Figure 8 shows the performance metrics of YOLOv5 model for mask wearing recognition. After 100 iterations, the model achieved convergence. During model training, accuracy and recall rate improved stably, and the mAP remained at a high level. The maximum precision, recall, and mAP of the trained model reached 0.987, 0.996 and 0.981, respectively.

On a test set of 349 random images, the P-R curve was drawn for our model by calculating the highest accuracy under different recall rates (Figure 9). The test results show that our model recognized objects quickly in practical application, and basically met the speed requirements of real-time detection.

The training results demonstrate the high detection accuracy of our model. No object was missed by the model, despite the high number of objects in the images. The model also effectively filtered interferences like mouth covering by hands or clothes.

The proposed YOLOv5 algorithm, a real-time detection method, reached a speed of 130 f/s and an accuracy rate of about 95%. Meanwhile, it lowered the performance requirements of the hardware, and controlled the amount of calculation, thus meeting the needs of real-time detection.

Figure 10 and Figure 11 show the results of the UI interface, which supports the functions of image mask wearing detection, video mask wearing detection and camera real-time mask wearing detection. The results of image mask wearing detection show that our model can accurately identify the mask wearers and non-mask wearers, in the face of dense crowds. Hence, YOLOv5 algorithm is superior in mask wearing detection.

To further validates its superiority, our algorithm was compared with SSD, fast-R-CNN and YOLOv3, three common target detectors, using the control variate technique.
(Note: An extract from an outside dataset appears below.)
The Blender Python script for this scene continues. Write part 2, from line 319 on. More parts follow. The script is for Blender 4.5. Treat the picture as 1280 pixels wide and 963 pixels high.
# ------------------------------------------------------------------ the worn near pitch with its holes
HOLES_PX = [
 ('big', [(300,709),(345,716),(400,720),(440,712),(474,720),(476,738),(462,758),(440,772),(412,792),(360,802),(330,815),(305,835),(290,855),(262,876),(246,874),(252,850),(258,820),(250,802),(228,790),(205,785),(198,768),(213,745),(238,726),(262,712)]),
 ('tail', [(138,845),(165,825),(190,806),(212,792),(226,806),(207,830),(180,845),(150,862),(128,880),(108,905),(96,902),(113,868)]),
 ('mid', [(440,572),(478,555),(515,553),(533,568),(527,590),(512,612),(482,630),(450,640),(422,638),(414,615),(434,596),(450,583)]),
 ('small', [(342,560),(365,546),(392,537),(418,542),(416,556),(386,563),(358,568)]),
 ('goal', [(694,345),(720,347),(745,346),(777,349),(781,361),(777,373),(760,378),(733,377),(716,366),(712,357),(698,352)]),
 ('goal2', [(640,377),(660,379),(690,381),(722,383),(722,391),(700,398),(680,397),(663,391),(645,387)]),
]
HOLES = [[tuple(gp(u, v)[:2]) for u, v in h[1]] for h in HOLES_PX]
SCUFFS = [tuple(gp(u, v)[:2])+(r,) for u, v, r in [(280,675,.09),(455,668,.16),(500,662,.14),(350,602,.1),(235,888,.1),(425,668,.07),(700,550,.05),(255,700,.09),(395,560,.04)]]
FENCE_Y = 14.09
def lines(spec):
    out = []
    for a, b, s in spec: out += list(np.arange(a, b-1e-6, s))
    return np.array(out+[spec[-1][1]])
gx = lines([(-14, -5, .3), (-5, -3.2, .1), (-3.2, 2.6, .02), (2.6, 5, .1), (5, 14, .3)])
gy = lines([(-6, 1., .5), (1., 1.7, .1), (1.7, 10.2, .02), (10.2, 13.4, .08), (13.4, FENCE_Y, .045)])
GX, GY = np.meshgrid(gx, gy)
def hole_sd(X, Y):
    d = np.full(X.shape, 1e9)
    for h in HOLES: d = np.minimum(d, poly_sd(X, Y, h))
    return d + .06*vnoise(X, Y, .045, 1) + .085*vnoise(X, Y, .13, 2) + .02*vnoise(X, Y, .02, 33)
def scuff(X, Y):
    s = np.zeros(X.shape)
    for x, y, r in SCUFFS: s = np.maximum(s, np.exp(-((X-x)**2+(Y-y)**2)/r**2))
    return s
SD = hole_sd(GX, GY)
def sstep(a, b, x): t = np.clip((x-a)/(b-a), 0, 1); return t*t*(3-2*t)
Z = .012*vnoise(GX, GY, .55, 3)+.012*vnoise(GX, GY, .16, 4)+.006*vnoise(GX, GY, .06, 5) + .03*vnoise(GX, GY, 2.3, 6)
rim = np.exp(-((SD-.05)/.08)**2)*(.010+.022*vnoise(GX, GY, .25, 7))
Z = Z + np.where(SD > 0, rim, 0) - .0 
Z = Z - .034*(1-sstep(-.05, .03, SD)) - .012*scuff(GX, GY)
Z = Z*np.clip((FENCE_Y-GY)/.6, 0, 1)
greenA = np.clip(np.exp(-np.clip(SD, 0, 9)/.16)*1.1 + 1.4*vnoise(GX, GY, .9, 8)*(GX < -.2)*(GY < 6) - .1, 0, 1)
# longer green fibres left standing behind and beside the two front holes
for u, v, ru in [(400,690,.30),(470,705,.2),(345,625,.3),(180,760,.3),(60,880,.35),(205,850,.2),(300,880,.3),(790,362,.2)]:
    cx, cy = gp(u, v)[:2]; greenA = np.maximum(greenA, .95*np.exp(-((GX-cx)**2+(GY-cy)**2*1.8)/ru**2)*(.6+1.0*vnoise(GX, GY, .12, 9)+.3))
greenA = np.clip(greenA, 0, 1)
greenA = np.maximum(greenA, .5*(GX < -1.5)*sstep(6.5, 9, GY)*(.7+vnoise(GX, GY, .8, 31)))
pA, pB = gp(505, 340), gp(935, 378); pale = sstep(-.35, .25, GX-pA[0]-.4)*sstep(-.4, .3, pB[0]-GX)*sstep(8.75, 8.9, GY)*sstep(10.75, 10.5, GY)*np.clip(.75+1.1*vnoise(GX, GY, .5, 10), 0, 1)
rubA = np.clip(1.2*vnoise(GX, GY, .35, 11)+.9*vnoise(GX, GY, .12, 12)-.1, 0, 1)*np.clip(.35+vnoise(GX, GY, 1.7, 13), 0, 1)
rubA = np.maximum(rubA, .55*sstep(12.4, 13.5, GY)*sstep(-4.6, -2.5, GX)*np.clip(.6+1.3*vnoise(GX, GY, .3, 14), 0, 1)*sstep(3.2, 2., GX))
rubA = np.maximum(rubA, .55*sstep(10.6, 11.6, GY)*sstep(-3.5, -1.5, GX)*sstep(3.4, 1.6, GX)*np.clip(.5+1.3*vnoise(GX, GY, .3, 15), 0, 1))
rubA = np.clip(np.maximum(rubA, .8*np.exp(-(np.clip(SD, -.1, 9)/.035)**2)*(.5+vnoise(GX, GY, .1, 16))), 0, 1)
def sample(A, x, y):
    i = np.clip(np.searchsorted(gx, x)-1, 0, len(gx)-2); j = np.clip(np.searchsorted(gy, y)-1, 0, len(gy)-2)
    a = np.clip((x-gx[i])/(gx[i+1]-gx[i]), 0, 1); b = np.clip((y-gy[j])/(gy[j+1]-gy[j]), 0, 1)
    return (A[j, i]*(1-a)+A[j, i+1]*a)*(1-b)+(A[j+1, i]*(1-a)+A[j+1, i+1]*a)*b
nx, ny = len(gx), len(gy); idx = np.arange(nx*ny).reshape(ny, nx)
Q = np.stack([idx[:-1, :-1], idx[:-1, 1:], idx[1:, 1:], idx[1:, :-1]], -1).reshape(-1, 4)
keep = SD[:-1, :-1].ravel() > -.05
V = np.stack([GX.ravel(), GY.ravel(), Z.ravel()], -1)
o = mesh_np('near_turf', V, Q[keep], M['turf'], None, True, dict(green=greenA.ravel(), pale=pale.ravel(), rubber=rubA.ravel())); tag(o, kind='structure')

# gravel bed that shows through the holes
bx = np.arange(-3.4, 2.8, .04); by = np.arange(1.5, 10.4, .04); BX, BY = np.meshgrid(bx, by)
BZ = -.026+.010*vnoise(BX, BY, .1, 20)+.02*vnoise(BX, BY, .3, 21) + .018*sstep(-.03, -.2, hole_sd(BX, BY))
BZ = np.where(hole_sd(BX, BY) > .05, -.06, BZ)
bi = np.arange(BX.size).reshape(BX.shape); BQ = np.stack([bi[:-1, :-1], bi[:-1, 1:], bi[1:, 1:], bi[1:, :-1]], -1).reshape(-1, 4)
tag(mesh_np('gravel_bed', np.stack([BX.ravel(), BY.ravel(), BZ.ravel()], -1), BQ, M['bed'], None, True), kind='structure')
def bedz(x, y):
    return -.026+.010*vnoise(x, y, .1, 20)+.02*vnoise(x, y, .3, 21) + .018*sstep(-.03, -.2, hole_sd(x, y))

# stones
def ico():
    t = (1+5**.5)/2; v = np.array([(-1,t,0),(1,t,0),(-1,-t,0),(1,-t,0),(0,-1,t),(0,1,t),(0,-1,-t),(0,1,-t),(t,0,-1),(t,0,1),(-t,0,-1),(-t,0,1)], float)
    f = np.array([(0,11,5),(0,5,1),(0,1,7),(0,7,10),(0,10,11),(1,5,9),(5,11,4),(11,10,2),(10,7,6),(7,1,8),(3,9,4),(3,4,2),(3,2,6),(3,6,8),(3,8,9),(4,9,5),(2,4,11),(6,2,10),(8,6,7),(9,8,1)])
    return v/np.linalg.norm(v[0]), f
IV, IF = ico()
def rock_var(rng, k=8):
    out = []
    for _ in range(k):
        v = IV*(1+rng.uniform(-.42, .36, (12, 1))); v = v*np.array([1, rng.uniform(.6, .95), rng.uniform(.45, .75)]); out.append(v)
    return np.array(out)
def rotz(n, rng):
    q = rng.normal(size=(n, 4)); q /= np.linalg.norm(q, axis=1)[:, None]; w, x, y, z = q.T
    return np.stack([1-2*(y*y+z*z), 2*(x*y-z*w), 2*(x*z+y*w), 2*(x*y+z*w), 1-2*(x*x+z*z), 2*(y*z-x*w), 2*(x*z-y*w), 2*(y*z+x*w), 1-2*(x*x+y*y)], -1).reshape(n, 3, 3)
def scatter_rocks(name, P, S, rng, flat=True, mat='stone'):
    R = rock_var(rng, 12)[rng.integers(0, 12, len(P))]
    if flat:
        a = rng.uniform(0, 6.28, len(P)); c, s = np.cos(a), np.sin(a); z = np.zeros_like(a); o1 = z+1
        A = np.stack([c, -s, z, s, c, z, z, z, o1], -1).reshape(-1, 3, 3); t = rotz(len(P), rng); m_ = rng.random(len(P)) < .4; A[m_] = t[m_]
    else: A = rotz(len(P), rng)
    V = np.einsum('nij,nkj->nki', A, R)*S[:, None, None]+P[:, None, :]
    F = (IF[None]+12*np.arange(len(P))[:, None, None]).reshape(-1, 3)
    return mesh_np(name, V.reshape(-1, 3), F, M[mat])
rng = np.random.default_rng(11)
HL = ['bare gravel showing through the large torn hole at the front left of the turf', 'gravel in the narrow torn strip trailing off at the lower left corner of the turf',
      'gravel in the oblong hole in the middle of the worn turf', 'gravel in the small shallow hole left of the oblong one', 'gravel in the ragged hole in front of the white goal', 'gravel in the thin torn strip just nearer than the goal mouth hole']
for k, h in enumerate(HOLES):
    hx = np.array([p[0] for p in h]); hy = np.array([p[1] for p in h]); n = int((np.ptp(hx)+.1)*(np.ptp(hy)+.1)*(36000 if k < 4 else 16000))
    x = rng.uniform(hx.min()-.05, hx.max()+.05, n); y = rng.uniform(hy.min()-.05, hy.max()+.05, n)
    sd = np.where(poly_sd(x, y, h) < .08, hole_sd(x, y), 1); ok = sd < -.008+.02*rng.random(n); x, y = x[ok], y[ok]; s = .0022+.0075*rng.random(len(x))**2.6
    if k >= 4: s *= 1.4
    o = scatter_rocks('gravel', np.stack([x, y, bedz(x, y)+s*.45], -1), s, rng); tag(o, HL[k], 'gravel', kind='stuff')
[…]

The results are displayed in Table 1. The comparison shows that our algorithm significantly outshines the other algorithms in mAP and recognition speed. The excellent performance is realized with a small size, low cost, and high efficiency.

This study proposes a YOLOv5-based mask wearing identification approach, and develops and applies a lightweight YOLOv5 enhanced network to enhance target detection speed and accuracy while minimizing model parameters. K-means++ clustering is applied to customize the datasets, and the anchor box size of the target samples is optimized. Experiments demonstrate that even in complicated situations, the model maintains good accuracy, detection speed, and robustness. The algorithm performs well in terms of multiple targets, quick detection times, and small model parameters.

The model may considerably reduce dependence on the hardware environment, compress and accelerate reasoning speed, maximize model accuracy, and best suit the needs of actual applications. It can be used in conjunction with the mask wearing identification system to provide efficient public health protection monitoring, advance the intellectualization, scientific level, and humanization of the mask wearing detection process, and is crucial for fostering a secure environment in public.

There are still a few missed detections and false detections in the real detection because of uneven illumination, target occlusion, dense crowd, and other issues. We will continue to investigate this issue and contribute appropriately to the prevention and management of epidemics in the future. In addition to figuring out how to effectively deploy the mobile terminal model, the follow-up work will also verify and enhance the suggested model in real-world applications. At the same time, the integration of mask wearing and other related functions will result in a more functional safety and health supervision system, better suited to the current societal demands.